"""

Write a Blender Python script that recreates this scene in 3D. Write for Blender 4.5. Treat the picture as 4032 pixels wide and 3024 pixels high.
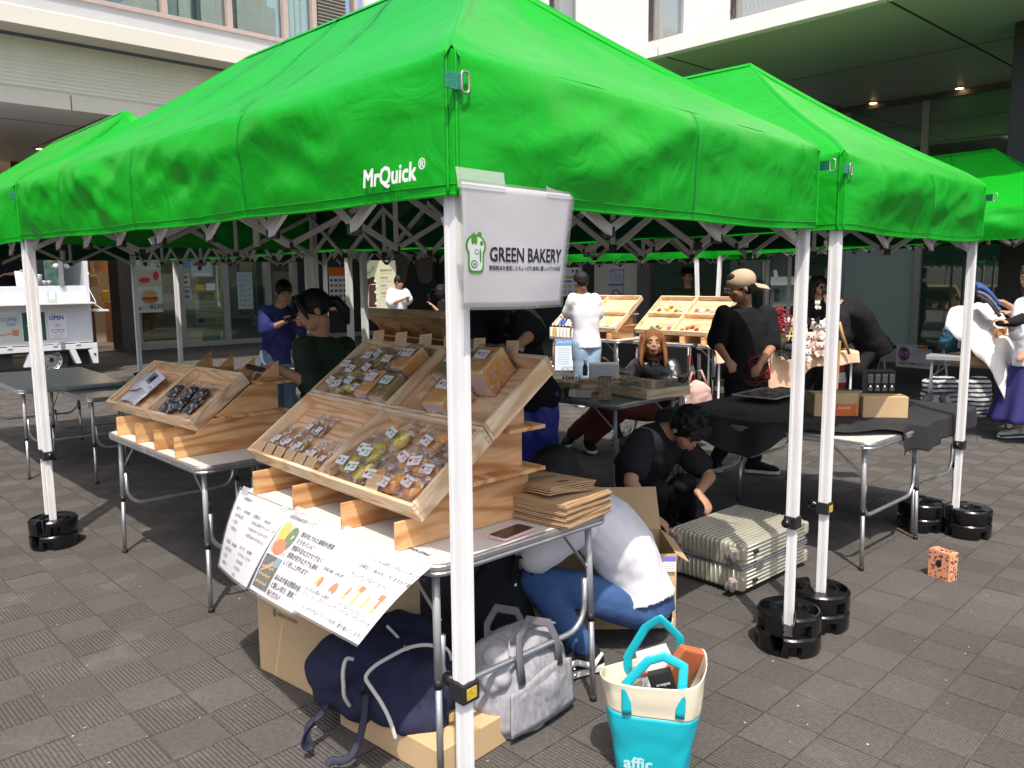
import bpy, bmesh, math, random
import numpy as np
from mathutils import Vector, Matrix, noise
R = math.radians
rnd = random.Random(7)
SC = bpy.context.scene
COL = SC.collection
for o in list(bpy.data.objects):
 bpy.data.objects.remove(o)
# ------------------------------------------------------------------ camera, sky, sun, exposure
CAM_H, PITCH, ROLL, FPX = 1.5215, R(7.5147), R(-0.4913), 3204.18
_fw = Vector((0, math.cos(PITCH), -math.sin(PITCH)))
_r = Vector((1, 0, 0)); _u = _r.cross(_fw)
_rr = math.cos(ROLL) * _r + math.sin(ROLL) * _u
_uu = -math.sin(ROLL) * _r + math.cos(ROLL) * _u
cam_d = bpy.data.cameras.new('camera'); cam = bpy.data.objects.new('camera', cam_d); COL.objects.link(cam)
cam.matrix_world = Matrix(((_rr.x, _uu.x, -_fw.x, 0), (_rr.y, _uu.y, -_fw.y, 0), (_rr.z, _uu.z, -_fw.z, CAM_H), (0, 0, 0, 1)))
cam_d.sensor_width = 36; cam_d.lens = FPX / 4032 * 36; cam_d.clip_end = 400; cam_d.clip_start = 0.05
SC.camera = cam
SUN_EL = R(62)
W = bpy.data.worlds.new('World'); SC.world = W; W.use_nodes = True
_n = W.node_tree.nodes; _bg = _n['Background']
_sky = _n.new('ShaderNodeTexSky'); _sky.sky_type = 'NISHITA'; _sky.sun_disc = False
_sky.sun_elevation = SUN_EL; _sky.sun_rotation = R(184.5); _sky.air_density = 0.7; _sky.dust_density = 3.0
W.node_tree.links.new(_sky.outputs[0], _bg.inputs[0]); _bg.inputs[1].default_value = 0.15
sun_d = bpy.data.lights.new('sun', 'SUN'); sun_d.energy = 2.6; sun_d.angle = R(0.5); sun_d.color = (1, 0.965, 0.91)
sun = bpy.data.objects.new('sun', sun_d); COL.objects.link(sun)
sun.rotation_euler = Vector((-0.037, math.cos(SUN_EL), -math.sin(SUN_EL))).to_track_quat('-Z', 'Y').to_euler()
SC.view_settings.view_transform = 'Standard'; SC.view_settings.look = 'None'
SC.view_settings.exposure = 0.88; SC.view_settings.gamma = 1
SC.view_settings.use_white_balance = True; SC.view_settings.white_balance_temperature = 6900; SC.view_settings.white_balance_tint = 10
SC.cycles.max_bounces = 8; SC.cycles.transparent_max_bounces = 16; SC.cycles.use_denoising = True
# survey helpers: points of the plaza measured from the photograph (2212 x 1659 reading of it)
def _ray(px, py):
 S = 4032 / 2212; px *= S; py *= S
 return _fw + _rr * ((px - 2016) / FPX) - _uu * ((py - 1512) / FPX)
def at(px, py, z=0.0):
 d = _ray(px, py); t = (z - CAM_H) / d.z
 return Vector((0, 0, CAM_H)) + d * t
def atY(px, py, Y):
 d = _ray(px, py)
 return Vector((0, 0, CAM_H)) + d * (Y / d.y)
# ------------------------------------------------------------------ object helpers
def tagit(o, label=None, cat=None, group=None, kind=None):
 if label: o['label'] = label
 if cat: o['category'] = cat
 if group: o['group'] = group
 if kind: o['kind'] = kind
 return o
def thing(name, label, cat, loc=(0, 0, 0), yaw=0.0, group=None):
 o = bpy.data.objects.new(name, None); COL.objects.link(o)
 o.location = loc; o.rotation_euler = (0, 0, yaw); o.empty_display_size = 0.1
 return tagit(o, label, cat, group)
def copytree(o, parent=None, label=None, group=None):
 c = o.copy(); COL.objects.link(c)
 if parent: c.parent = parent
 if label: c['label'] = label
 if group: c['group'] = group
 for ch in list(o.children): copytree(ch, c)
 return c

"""

The problem:
All of the lines above should be printed exactly, minus the pictures.

Solved exercise:
Write a Blender Python script that recreates this scene in 3D. Write for Blender 4.5. Treat the picture as 4032 pixels wide and 3024 pixels high.
import bpy, bmesh, math, random
import numpy as np
from mathutils import Vector, Matrix, noise
R = math.radians
rnd = random.Random(7)
SC = bpy.context.scene
COL = SC.collection
for o in list(bpy.data.objects):
 bpy.data.objects.remove(o)
# ------------------------------------------------------------------ camera, sky, sun, exposure
CAM_H, PITCH, ROLL, FPX = 1.5215, R(7.5147), R(-0.4913), 3204.18
_fw = Vector((0, math.cos(PITCH), -math.sin(PITCH)))
_r = Vector((1, 0, 0)); _u = _r.cross(_fw)
_rr = math.cos(ROLL) * _r + math.sin(ROLL) * _u
_uu = -math.sin(ROLL) * _r + math.cos(ROLL) * _u
cam_d = bpy.data.cameras.new('camera'); cam = bpy.data.objects.new('camera', cam_d); COL.objects.link(cam)
cam.matrix_world = Matrix(((_rr.x, _uu.x, -_fw.x, 0), (_rr.y, _uu.y, -_fw.y, 0), (_rr.z, _uu.z, -_fw.z, CAM_H), (0, 0, 0, 1)))
cam_d.sensor_width = 36; cam_d.lens = FPX / 4032 * 36; cam_d.clip_end = 400; cam_d.clip_start = 0.05
SC.camera = cam
SUN_EL = R(62)
W = bpy.data.worlds.new('World'); SC.world = W; W.use_nodes = True
_n = W.node_tree.nodes; _bg = _n['Background']
_sky = _n.new('ShaderNodeTexSky'); _sky.sky_type = 'NISHITA'; _sky.sun_disc = False
_sky.sun_elevation = SUN_EL; _sky.sun_rotation = R(184.5); _sky.air_density = 0.7; _sky.dust_density = 3.0
W.node_tree.links.new(_sky.outputs[0], _bg.inputs[0]); _bg.inputs[1].default_value = 0.15
sun_d = bpy.data.lights.new('sun', 'SUN'); sun_d.energy = 2.6; sun_d.angle = R(0.5); sun_d.color = (1, 0.965, 0.91)
sun = bpy.data.objects.new('sun', sun_d); COL.objects.link(sun)
sun.rotation_euler = Vector((-0.037, math.cos(SUN_EL), -math.sin(SUN_EL))).to_track_quat('-Z', 'Y').to_euler()
SC.view_settings.view_transform = 'Standard'; SC.view_settings.look = 'None'
SC.view_settings.exposure = 0.88; SC.view_settings.gamma = 1
SC.view_settings.use_white_balance = True; SC.view_settings.white_balance_temperature = 6900; SC.view_settings.white_balance_tint = 10
SC.cycles.max_bounces = 8; SC.cycles.transparent_max_bounces = 16; SC.cycles.use_denoising = True
# survey helpers: points of the plaza measured from the photograph (2212 x 1659 reading of it)
def _ray(px, py):
 S = 4032 / 2212; px *= S; py *= S
 return _fw + _rr * ((px - 2016) / FPX) - _uu * ((py - 1512) / FPX)
def at(px, py, z=0.0):
 d = _ray(px, py); t = (z - CAM_H) / d.z
 return Vector((0, 0, CAM_H)) + d * t
def atY(px, py, Y):
 d = _ray(px, py)
 return Vector((0, 0, CAM_H)) + d * (Y / d.y)
# ------------------------------------------------------------------ object helpers
def tagit(o, label=None, cat=None, group=None, kind=None):
 if label: o['label'] = label
 if cat: o['category'] = cat
 if group: o['group'] = group
 if kind: o['kind'] = kind
 return o
def thing(name, label, cat, loc=(0, 0, 0), yaw=0.0, group=None):
 o = bpy.data.objects.new(name, None); COL.objects.link(o)
 o.location = loc; o.rotation_euler = (0, 0, yaw); o.empty_display_size = 0.1
 return tagit(o, label, cat, group)
def copytree(o, parent=None, label=None, group=None):
 c = o.copy(); COL.objects.link(c)
 if parent: c.parent = parent
 if label: c['label'] = label
 if group: c['group'] = group
 for ch in list(o.children): copytree(ch, c)
 return c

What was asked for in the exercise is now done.